On Thu, Jun 24, 1999 at 01:23:19PM +0930, Mark Newton wrote:
> Karl Denninger wrote:
>
> > I've found FreeBSD to outperform NT-anything in any task you throw at the
> > machine from web service to Samba for file and print service for PCs
> > running Windows.
>
> Granted. Perhaps we're seeing an artifact of NT's developers focussing
> on optimizing their system for good benchmark performance rather than
> good real-world performance.
>
> 'twill be interesting to see the offical report to find out where the
> various strengths and weaknesses really are.
>
> - mark
Yes.
One place where we *ARE* weak is N-way (more than 2-way) SMP systems. I'm
not at all sure why this happens, but I suspect that a big part of it is
concurrency issues within the kernel and filesystem.
BUT - for most REAL applications that configuration is a lose. For example,
for a big web server I'd prefer 4 boxes and 4 IP addresses (round-robin)
than one big box with a 4-way SMP system.
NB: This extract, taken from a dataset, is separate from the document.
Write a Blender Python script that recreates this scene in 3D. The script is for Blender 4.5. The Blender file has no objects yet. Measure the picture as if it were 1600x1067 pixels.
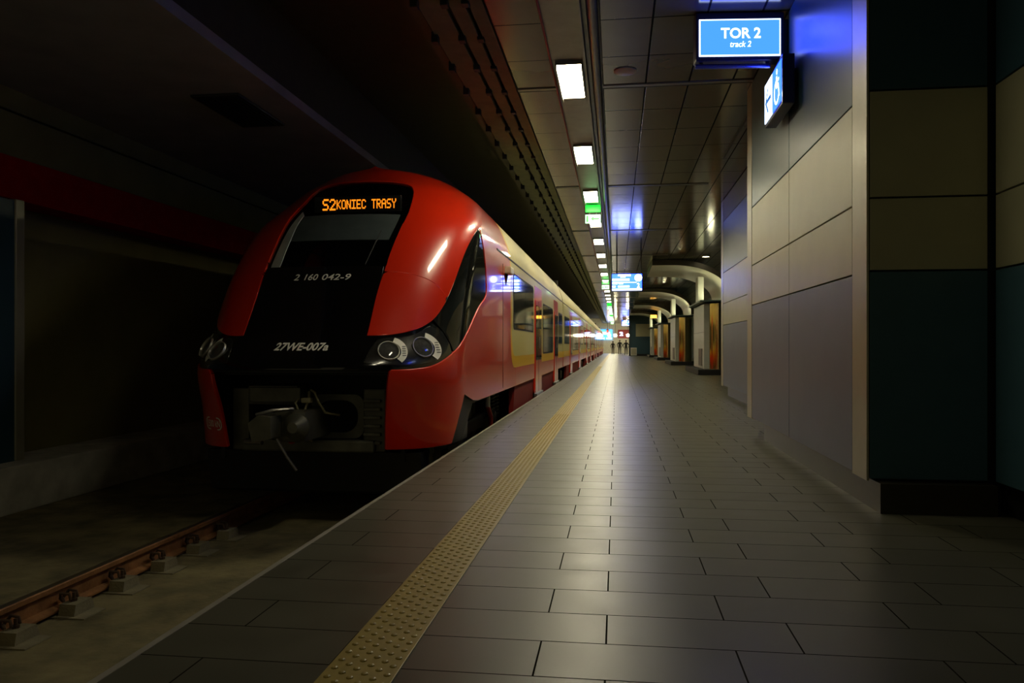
import bpy, bmesh, math, random
from mathutils import Vector, Matrix

# ------------------------------------------------------------------ camera, world, exposure
scene = bpy.context.scene
COL = scene.collection
random.seed(4)
EYE = 1.06                                            # camera height above the platform
YAW = math.atan((963 - 800) / 1224)
cam_data = bpy.data.cameras.new('camera')
cam_data.sensor_width = 36
cam_data.lens = 1224 / 1600 * 36
cam_data.shift_y = 6.5 / 1600
cam_data.clip_end = 400
cam = bpy.data.objects.new('camera', cam_data)
cam.location = (0, 0, EYE)
cam.rotation_euler = (math.pi / 2, 0, YAW)
COL.objects.link(cam)
scene.camera = cam

world = bpy.data.worlds.new('world')
world.use_nodes = True
world.node_tree.nodes['Background'].inputs[0].default_value = (1.0, .86, .5, 1)
world.node_tree.nodes['Background'].inputs[1].default_value = 0.11
scene.world = world

vs = scene.view_settings
vs.view_transform = 'Standard'
vs.look = 'None'
vs.exposure = 0.0
vs.gamma = 1.0
vs.use_curve_mapping = False

scene.cycles.caustics_reflective = False               # fewer sparkles from mirror metal
scene.cycles.caustics_refractive = False
scene.cycles.sample_clamp_indirect = 4.0

LAMP = 60.0                                           # radiance of the ceiling lamps

# ------------------------------------------------------------------ materials
MATS = {}


def nodes_of(name):
    m = bpy.data.materials.new(name)
    m.use_nodes = True
    nt = m.node_tree
    return m, nt, nt.nodes['Principled BSDF']


def mat(name, col, rough=.5, metal=0.0, coat=0.0, spec=.5, var=.12, scale=6.0, bump=0.0, bscale=60.0, rvar=0.0, aniso=0.0):
    """Principled surface with a little procedural unevenness in colour, gloss and height."""
    if name in MATS:
        return MATS[name]
    m, nt, b = nodes_of(name)
    b.inputs['Roughness'].default_value = rough
    b.inputs['Metallic'].default_value = metal
    b.inputs['Coat Weight'].default_value = coat
    b.inputs['Coat Roughness'].default_value = .04
    b.inputs['Specular IOR Level'].default_value = spec
    tc = nt.nodes.new('ShaderNodeTexCoord')
    no = nt.nodes.new('ShaderNodeTexNoise')
    no.inputs['Scale'].default_value = scale
    no.inputs['Detail'].default_value = 5
    nt.links.new(tc.outputs['Object'], no.inputs['Vector'])
    mr = nt.nodes.new('ShaderNodeMapRange')
    mr.inputs['From Min'].default_value = .3
    mr.inputs['From Max'].default_value = .7
    mr.inputs['To Min'].default_value = 1 - var
    mr.inputs['To Max'].default_value = 1 + var
    nt.links.new(no.outputs['Fac'], mr.inputs['Value'])
    mx = nt.nodes.new('ShaderNodeVectorMath')
    mx.operation = 'SCALE'
    mx.inputs[0].default_value = col
    nt.links.new(mr.outputs['Result'], mx.inputs['Scale'])
    nt.links.new(mx.outputs[0], b.inputs['Base Color'])
    if rvar:
        m2 = nt.nodes.new('ShaderNodeMapRange')
        m2.inputs['From Min'].default_value = .3
        m2.inputs['From Max'].default_value = .7
        m2.inputs['To Min'].default_value = max(.02, rough - rvar)
        m2.inputs['To Max'].default_value = rough + rvar
        nt.links.new(no.outputs['Fac'], m2.inputs['Value'])
        nt.links.new(m2.outputs['Result'], b.inputs['Roughness'])
    if bump:
        n2 = nt.nodes.new('ShaderNodeTexNoise')
        n2.inputs['Scale'].default_value = bscale
        n2.inputs['Detail'].default_value = 4
        nt.links.new(tc.outputs['Object'], n2.inputs['Vector'])
        bp = nt.nodes.new('ShaderNodeBump')
        bp.inputs['Strength'].default_value = bump
        bp.inputs['Distance'].default_value = .02
        nt.links.new(n2.outputs['Fac'], bp.inputs['Height'])
        nt.links.new(bp.outputs['Normal'], b.inputs['Normal'])
    MATS[name] = m
    return m


def emit(name, col, strength):
    if name in MATS:
        return MATS[name]
    m, nt, b = nodes_of(name)
    b.inputs['Base Color'].default_value = (col[0] * .3, col[1] * .3, col[2] * .3, 1)
    b.inputs['Roughness'].default_value = .4
    b.inputs['Emission Color'].default_value = (*col, 1)
    b.inputs['Emission Strength'].default_value = strength
    MATS[name] = m
    return m


def glass(name, tint, clear, rough=.03):
    """Tinted pane: part see-through, part mirror."""
    m, nt, b = nodes_of(name)
    b.inputs['Base Color'].default_value = (.003, .004, .004, 1)
    b.inputs['Roughness'].default_value = rough
    b.inputs['IOR'].default_value = 1.5
    tr = nt.nodes.new('ShaderNodeBsdfTransparent')
    tr.inputs[0].default_value = (*tint, 1)
    mx = nt.nodes.new('ShaderNodeMixShader')
    mx.inputs[0].default_value = clear
    nt.links.new(b.outputs[0], mx.inputs[1])
    nt.links.new(tr.outputs[0], mx.inputs[2])
    nt.links.new(mx.outputs[0], nt.nodes['Material Output'].inputs['Surface'])
    MATS[name] = m
    return m


def tiles(name, col, bw, rh, x0, y0, offset, freq, rough, metal, gap=.004, gapcol=(.01, .01, .01), var=.12, noise=.15, bump=.25, rvar=.05, spec=.5, gscale=14.0):
    """Rectangular tiles laid in world metres."""
    m, nt, b = nodes_of(name)
    tc = nt.nodes.new('ShaderNodeTexCoord')
    mp = nt.nodes.new('ShaderNodeMapping')
    mp.inputs['Location'].default_value = (-x0, -y0, 0)
    nt.links.new(tc.outputs['Object'], mp.inputs['Vector'])
    br = nt.nodes.new('ShaderNodeTexBrick')
    br.offset = offset
    br.offset_frequency = freq
    br.squash = 1.0
    br.inputs['Scale'].default_value = 1.0
    br.inputs['Brick Width'].default_value = bw
    br.inputs['Row Height'].default_value = rh
    br.inputs['Mortar Size'].default_value = gap
    br.inputs['Mortar Smooth'].default_value = .1
    br.inputs['Color1'].default_value = (*[c * (1 - var) for c in col], 1)
    br.inputs['Color2'].default_value = (*[c * (1 + var) for c in col], 1)
    br.inputs['Mortar'].default_value = (*gapcol, 1)
    nt.links.new(mp.outputs[0], br.inputs['Vector'])
    no = nt.nodes.new('ShaderNodeTexNoise')
    no.inputs['Scale'].default_value = gscale
    no.inputs['Detail'].default_value = 7
    nt.links.new(tc.outputs['Object'], no.inputs['Vector'])
    mr = nt.nodes.new('ShaderNodeMapRange')
    mr.inputs['From Min'].default_value = .3
    mr.inputs['From Max'].default_value = .7
    mr.inputs['To Min'].default_value = 1 - noise
    mr.inputs['To Max'].default_value = 1 + noise
    nt.links.new(no.outputs['Fac'], mr.inputs['Value'])
    sc = nt.nodes.new('ShaderNodeVectorMath')
    sc.operation = 'SCALE'
    nt.links.new(br.outputs['Color'], sc.inputs[0])
    nt.links.new(mr.outputs['Result'], sc.inputs['Scale'])
    nt.links.new(sc.outputs[0], b.inputs['Base Color'])
    rr = nt.nodes.new('ShaderNodeMapRange')
    rr.inputs['From Min'].default_value = .3
    rr.inputs['From Max'].default_value = .7
    rr.inputs['To Min'].default_value = rough - rvar
    rr.inputs['To Max'].default_value = rough + rvar
    nt.links.new(no.outputs['Fac'], rr.inputs['Value'])
    nt.links.new(rr.outputs['Result'], b.inputs['Roughness'])
    b.inputs['Metallic'].default_value = metal
    sl = nt.nodes.new('ShaderNodeMapRange')
    sl.inputs['To Min'].default_value = spec
    sl.inputs['To Max'].default_value = 0
    nt.links.new(br.outputs['Fac'], sl.inputs['Value'])
    nt.links.new(sl.outputs['Result'], b.inputs['Specular IOR Level'])
    iv = nt.nodes.new('ShaderNodeMath')
    iv.operation = 'SUBTRACT'
    iv.inputs[0].default_value = 1.0
    nt.links.new(br.outputs['Fac'], iv.inputs[1])
    bp = nt.nodes.new('ShaderNodeBump')
    bp.inputs['Strength'].default_value = bump
    bp.inputs['Distance'].default_value = .004
    nt.links.new(iv.outputs[0], bp.inputs['Height'])
    nt.links.new(bp.outputs['Normal'], b.inputs['Normal'])
    MATS[name] = m
    return m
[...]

Why? Because I get both better
performance that way AND redundancy - if one box fails, I still have
three more, all of which are working. If one box fails in a 4-way
SMP configuration I have nothing at all.
Now there ARE monolithic applications that don't take well to that kind of
scaling - big DBMS servers, for example. But DBMS servers are typically
I/O bound anyway, not CPU bound (there are exceptions, yes, but the general
rule is that they are RAM and disk bound).
I had an NT machine that ran file and print service for my office (before
I sold the company). I replaced it with SAMBA on the same hardware.
Performance more than doubled, and the ONLY thing that I changed was the
operating system.
That's but one real-world example out of many.
--
--
Karl Denninger ([EMAIL PROTECTED]) Web: fathers.denninger.net
I ain't even *authorized* to speak for anyone other than myself, so give
up now on trying to associate my words with any particular organization.